WHAT TO PRODUCE: Reproduce the listing below character for character; drop every image.

DATA EXTRACT:

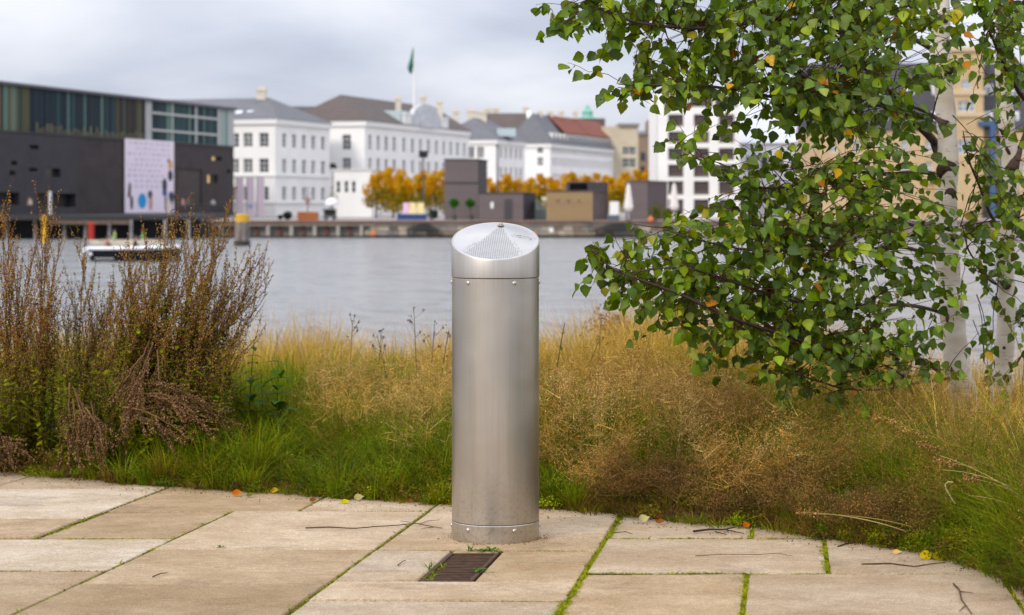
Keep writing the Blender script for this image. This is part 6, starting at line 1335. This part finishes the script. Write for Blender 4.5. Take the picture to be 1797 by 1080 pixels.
def stalk(px, py, d, label, heads, lean=0.0, col=(.13, .10, .05), cat='dry stalk'):
    x = Xat(px, d); z0 = float(gz(x, d)); zt = Zat(py, d); r = thing('dry_stalk', (x, d, z0), label, cat); pts = np.array([(x + lean * f ** 1.5, d, z0 + (zt - z0) * f) for f in np.linspace(0, 1, 8)])
    ps = [tube_np(pts, np.linspace(.0035, .0014, 8), 5)]
    cs = [np.tile(np.array(col), (len(ps[0][0]), 1))]; hp_ = []
    for i in range(heads):
        f = rj(.72, .97); c = np.array([np.interp(f, np.linspace(0, 1, 8), pts[:, k_]) for k_ in range(3)]); e = c + np.array([rj(-.05, .05), rj(-.04, .04), rj(.02, .07)]); V, T = tube_np(np.stack([c, (c + e) / 2 + np.array([0, 0, -.004]), e]), [.0012, .001, .0008], 4); ps.append((V, T)); cs.append(np.tile(np.array(col), (len(V), 1))); hp_.append(e)
    hp_.append(pts[-1]); np_mesh('stem', *join([(a[0], a[1], c) for a, c in zip(ps, cs)]), DRY, r)
    SH_ = True; H_ = np.concatenate([np.array(hp_) + RNG.normal(0, .005, (len(hp_), 3)) for _ in range(5)]); r_sh = np_mesh('seed_head', *octa(H_, np.full(len(H_), .0036), pick([(.10, .065, .04), (.14, .09, .05)], len(H_))), DRY, r); r_sh['kind'] = 'stuff'
for px, py, d, lb, n_, le in ((733, 540, 10.4, 'tallest dry stalk with dark heads in front of the water', 6, -.02), (752, 568, 10.2, 'second tallest dry stalk beside the tallest one', 5, .03), (612, 565, 10.6, 'dry stalk with drooping heads between the nettles and the tallest stalk', 6, .02), (765, 585, 10.1, 'short curved dry stalk next to the pillar', 3, .06), (690, 590, 10.3, 'thin dry stalk leaning among the straw', 3, -.08), (660, 580, 10.8, 'pale thin dry stalk behind the leaning one', 3, .03), (1045, 560, 10.6, 'dry stalk at the edge of the purple brown bush', 4, .03), (1790, 560, 9.0, 'dry stalk at the picture edge beyond the thinner birch', 4, .03)): stalk(px, py, d, lb, n_, le)
r = thing('brown_bush', P(1072, 600, 13.5), 'blurred purple brown bush among the straw close to the birch leaves', 'bush'); ctr = P(1070, 585, 13.5)
V, T, C = leaf_ball((ctr.x, 13.5, ctr.z), .17, 1300, .010, [(.24, .13, .10), (.30, .18, .13), (.18, .10, .08)], 1.0, 3); np_mesh('foliage', V, T, C, DRY, r)
k = MB(); [k.tube([(ctr.x + rj(-.05, .05), 13.5, float(gz(ctr.x, 13.5))), (ctr.x + rj(-.12, .12), 13.5, ctr.z + rj(-.05, .1))], [.006, .002], 4) for _ in range(9)]; k.build('stem', mat('bush_stem', (.10, .06, .05), .9), r)
for px, py, d, lb in ((1530, 765, 7.75, 'grey green downy weed low in the seed grass'), (1395, 800, 7.6, 'pale grey green weed nearest the middle of the seed grass'), (1765, 685, 8.6, 'whitish green downy weed at the foot of the thinner birch')):
    r = thing('downy_weed', P(px, py, d), lb, 'plant'); c = P(px, py, d)
    for i in range(16): a = i * 2.4; V, T = leaf_blade((c.x + .03 * math.cos(a) * rj(0, 1), d + .03 * math.sin(a), c.z + rj(-.06, .05)), (math.cos(a), math.sin(a), rj(.1, .9)), (0, 0, 1), rj(.03, .06), .006); np_mesh('leaf', V, T, np.repeat(pick([(.15, .165, .085), (.19, .20, .11), (.12, .14, .07)], 1), len(V), 0), VEG, r, smooth=True)
    k = MB(); k.tube([(c.x, d, float(gz(c.x, d))), (c.x, d, c.z)], .003, 5); k.build('stem', mat('downy_stem', (.16, .17, .1), .9), r)
# long straw stalks arching out of the corner
def arc_stalk(root, a, b, bow, rad=.0022, col=(.45, .36, .15), head=False):
    a, b = np.array(a), np.array(b); t = np.linspace(0, 1, 12)[:, None]; pts = a * (1 - t) + b * t + np.array(bow) * 4 * t * (1 - t); V, T = tube_np(pts, np.linspace(rad, rad * .4, 12), 5); C = np.tile(np.array(col) * rj(.55, .85), (len(V), 1)); ps = [(V, T, C)]
    if head:
        m = 70; f = RNG.uniform(.82, 1, m); H_ = np.stack([np.interp(f, t[:, 0], pts[:, i]) for i in range(3)], 1) + RNG.normal(0, .006, (m, 3)); ps.append(octa(H_, np.full(m, .0026), pick(TANH + DUSK, m), stretch=2.2))
    np_mesh('stalk', *join(ps), DRY, root)
sc_ = thing('straw_stalks', P(1830, 880, 6.6), 'long pale straw stalks arching out of the green tussock at the corner', 'grass clump')
for (x0, y0, x1, y1, d0, d1, bz, cl, hd) in [(1812, 850, 1698, 660, 6.7, 6.9, .02, (.42, .42, .10), 0), (1825, 880, 1740, 750, 6.6, 6.8, .01, (.48, .40, .16), 0), (1800, 850, 1768, 735, 6.7, 6.8, .0, (.50, .42, .2), 0), (1830, 870, 1590, 755, 6.5, 7.0, .03, (.36, .32, .10), 1), (1840, 885, 1530, 730, 6.5, 7.2, .035, (.40, .33, .12), 1), (1835, 880, 1640, 810, 6.5, 6.7, .03, (.46, .34, .17), 1), (1830, 900, 1650, 800, 6.4, 6.6, .02, (.5, .4, .2), 0), (1840, 895, 1655, 825, 6.4, 6.5, .03, (.52, .42, .22), 0), (1835, 905, 1690, 840, 6.3, 6.4, .03, (.44, .36, .16), 1), (1825, 915, 1700, 870, 6.3, 6.35, .02, (.45, .37, .18), 0), (1845, 880, 1610, 780, 6.5, 6.9, .03, (.38, .25, .14), 1), (1838, 892, 1680, 780, 6.5, 6.75, .01, (.42, .40, .12), 0),
        (1590, 933, 1400, 900, 6.75, 7.0, .02, (.50, .42, .20), 1), (1600, 925, 1435, 903, 6.75, 7.0, .015, (.45, .36, .15), 0)]: arc_stalk(sc_, P(x0, y0, d0), P(x1, y1, d1), (0, -.03, bz), .0024, cl, hd)
hs = thing('hooked_stem', P(1672, 880, 6.6), 'pale stem bent over like a hook in the green corner grass', 'dry stalk'); pts = np.array([P(x, y, 6.6) for x, y in ((1676, 884), (1668, 872), (1660, 858), (1659, 850), (1664, 846), (1672, 847))]); V, T = tube_np(pts, np.full(6, .0026), 6); np_mesh('stem', V, T, np.tile(np.array((.5, .42, .25)), (len(V), 1)), DRY, hs)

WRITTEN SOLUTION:
Keep writing the Blender script for this image. This is part 6, starting at line 1335. This part finishes the script. Write for Blender 4.5. Take the picture to be 1797 by 1080 pixels.
def stalk(px, py, d, label, heads, lean=0.0, col=(.13, .10, .05), cat='dry stalk'):
    x = Xat(px, d); z0 = float(gz(x, d)); zt = Zat(py, d); r = thing('dry_stalk', (x, d, z0), label, cat); pts = np.array([(x + lean * f ** 1.5, d, z0 + (zt - z0) * f) for f in np.linspace(0, 1, 8)])
    ps = [tube_np(pts, np.linspace(.0035, .0014, 8), 5)]
    cs = [np.tile(np.array(col), (len(ps[0][0]), 1))]; hp_ = []
    for i in range(heads):
        f = rj(.72, .97); c = np.array([np.interp(f, np.linspace(0, 1, 8), pts[:, k_]) for k_ in range(3)]); e = c + np.array([rj(-.05, .05), rj(-.04, .04), rj(.02, .07)]); V, T = tube_np(np.stack([c, (c + e) / 2 + np.array([0, 0, -.004]), e]), [.0012, .001, .0008], 4); ps.append((V, T)); cs.append(np.tile(np.array(col), (len(V), 1))); hp_.append(e)
    hp_.append(pts[-1]); np_mesh('stem', *join([(a[0], a[1], c) for a, c in zip(ps, cs)]), DRY, r)
    SH_ = True; H_ = np.concatenate([np.array(hp_) + RNG.normal(0, .005, (len(hp_), 3)) for _ in range(5)]); r_sh = np_mesh('seed_head', *octa(H_, np.full(len(H_), .0036), pick([(.10, .065, .04), (.14, .09, .05)], len(H_))), DRY, r); r_sh['kind'] = 'stuff'
for px, py, d, lb, n_, le in ((733, 540, 10.4, 'tallest dry stalk with dark heads in front of the water', 6, -.02), (752, 568, 10.2, 'second tallest dry stalk beside the tallest one', 5, .03), (612, 565, 10.6, 'dry stalk with drooping heads between the nettles and the tallest stalk', 6, .02), (765, 585, 10.1, 'short curved dry stalk next to the pillar', 3, .06), (690, 590, 10.3, 'thin dry stalk leaning among the straw', 3, -.08), (660, 580, 10.8, 'pale thin dry stalk behind the leaning one', 3, .03), (1045, 560, 10.6, 'dry stalk at the edge of the purple brown bush', 4, .03), (1790, 560, 9.0, 'dry stalk at the picture edge beyond the thinner birch', 4, .03)): stalk(px, py, d, lb, n_, le)
r = thing('brown_bush', P(1072, 600, 13.5), 'blurred purple brown bush among the straw close to the birch leaves', 'bush'); ctr = P(1070, 585, 13.5)
V, T, C = leaf_ball((ctr.x, 13.5, ctr.z), .17, 1300, .010, [(.24, .13, .10), (.30, .18, .13), (.18, .10, .08)], 1.0, 3); np_mesh('foliage', V, T, C, DRY, r)
k = MB(); [k.tube([(ctr.x + rj(-.05, .05), 13.5, float(gz(ctr.x, 13.5))), (ctr.x + rj(-.12, .12), 13.5, ctr.z + rj(-.05, .1))], [.006, .002], 4) for _ in range(9)]; k.build('stem', mat('bush_stem', (.10, .06, .05), .9), r)
for px, py, d, lb in ((1530, 765, 7.75, 'grey green downy weed low in the seed grass'), (1395, 800, 7.6, 'pale grey green weed nearest the middle of the seed grass'), (1765, 685, 8.6, 'whitish green downy weed at the foot of the thinner birch')):
    r = thing('downy_weed', P(px, py, d), lb, 'plant'); c = P(px, py, d)
    for i in range(16): a = i * 2.4; V, T = leaf_blade((c.x + .03 * math.cos(a) * rj(0, 1), d + .03 * math.sin(a), c.z + rj(-.06, .05)), (math.cos(a), math.sin(a), rj(.1, .9)), (0, 0, 1), rj(.03, .06), .006); np_mesh('leaf', V, T, np.repeat(pick([(.15, .165, .085), (.19, .20, .11), (.12, .14, .07)], 1), len(V), 0), VEG, r, smooth=True)
    k = MB(); k.tube([(c.x, d, float(gz(c.x, d))), (c.x, d, c.z)], .003, 5); k.build('stem', mat('downy_stem', (.16, .17, .1), .9), r)
# long straw stalks arching out of the corner
def arc_stalk(root, a, b, bow, rad=.0022, col=(.45, .36, .15), head=False):
    a, b = np.array(a), np.array(b); t = np.linspace(0, 1, 12)[:, None]; pts = a * (1 - t) + b * t + np.array(bow) * 4 * t * (1 - t); V, T = tube_np(pts, np.linspace(rad, rad * .4, 12), 5); C = np.tile(np.array(col) * rj(.55, .85), (len(V), 1)); ps = [(V, T, C)]
    if head:
        m = 70; f = RNG.uniform(.82, 1, m); H_ = np.stack([np.interp(f, t[:, 0], pts[:, i]) for i in range(3)], 1) + RNG.normal(0, .006, (m, 3)); ps.append(octa(H_, np.full(m, .0026), pick(TANH + DUSK, m), stretch=2.2))
    np_mesh('stalk', *join(ps), DRY, root)
sc_ = thing('straw_stalks', P(1830, 880, 6.6), 'long pale straw stalks arching out of the green tussock at the corner', 'grass clump')
for (x0, y0, x1, y1, d0, d1, bz, cl, hd) in [(1812, 850, 1698, 660, 6.7, 6.9, .02, (.42, .42, .10), 0), (1825, 880, 1740, 750, 6.6, 6.8, .01, (.48, .40, .16), 0), (1800, 850, 1768, 735, 6.7, 6.8, .0, (.50, .42, .2), 0), (1830, 870, 1590, 755, 6.5, 7.0, .03, (.36, .32, .10), 1), (1840, 885, 1530, 730, 6.5, 7.2, .035, (.40, .33, .12), 1), (1835, 880, 1640, 810, 6.5, 6.7, .03, (.46, .34, .17), 1), (1830, 900, 1650, 800, 6.4, 6.6, .02, (.5, .4, .2), 0), (1840, 895, 1655, 825, 6.4, 6.5, .03, (.52, .42, .22), 0), (1835, 905, 1690, 840, 6.3, 6.4, .03, (.44, .36, .16), 1), (1825, 915, 1700, 870, 6.3, 6.35, .02, (.45, .37, .18), 0), (1845, 880, 1610, 780, 6.5, 6.9, .03, (.38, .25, .14), 1), (1838, 892, 1680, 780, 6.5, 6.75, .01, (.42, .40, .12), 0),
        (1590, 933, 1400, 900, 6.75, 7.0, .02, (.50, .42, .20), 1), (1600, 925, 1435, 903, 6.75, 7.0, .015, (.45, .36, .15), 0)]: arc_stalk(sc_, P(x0, y0, d0), P(x1, y1, d1), (0, -.03, bz), .0024, cl, hd)
hs = thing('hooked_stem', P(1672, 880, 6.6), 'pale stem bent over like a hook in the green corner grass', 'dry stalk'); pts = np.array([P(x, y, 6.6) for x, y in ((1676, 884), (1668, 872), (1660, 858), (1659, 850), (1664, 846), (1672, 847))]); V, T = tube_np(pts, np.full(6, .0026), 6); np_mesh('stem', V, T, np.tile(np.array((.5, .42, .25)), (len(V), 1)), DRY, hs)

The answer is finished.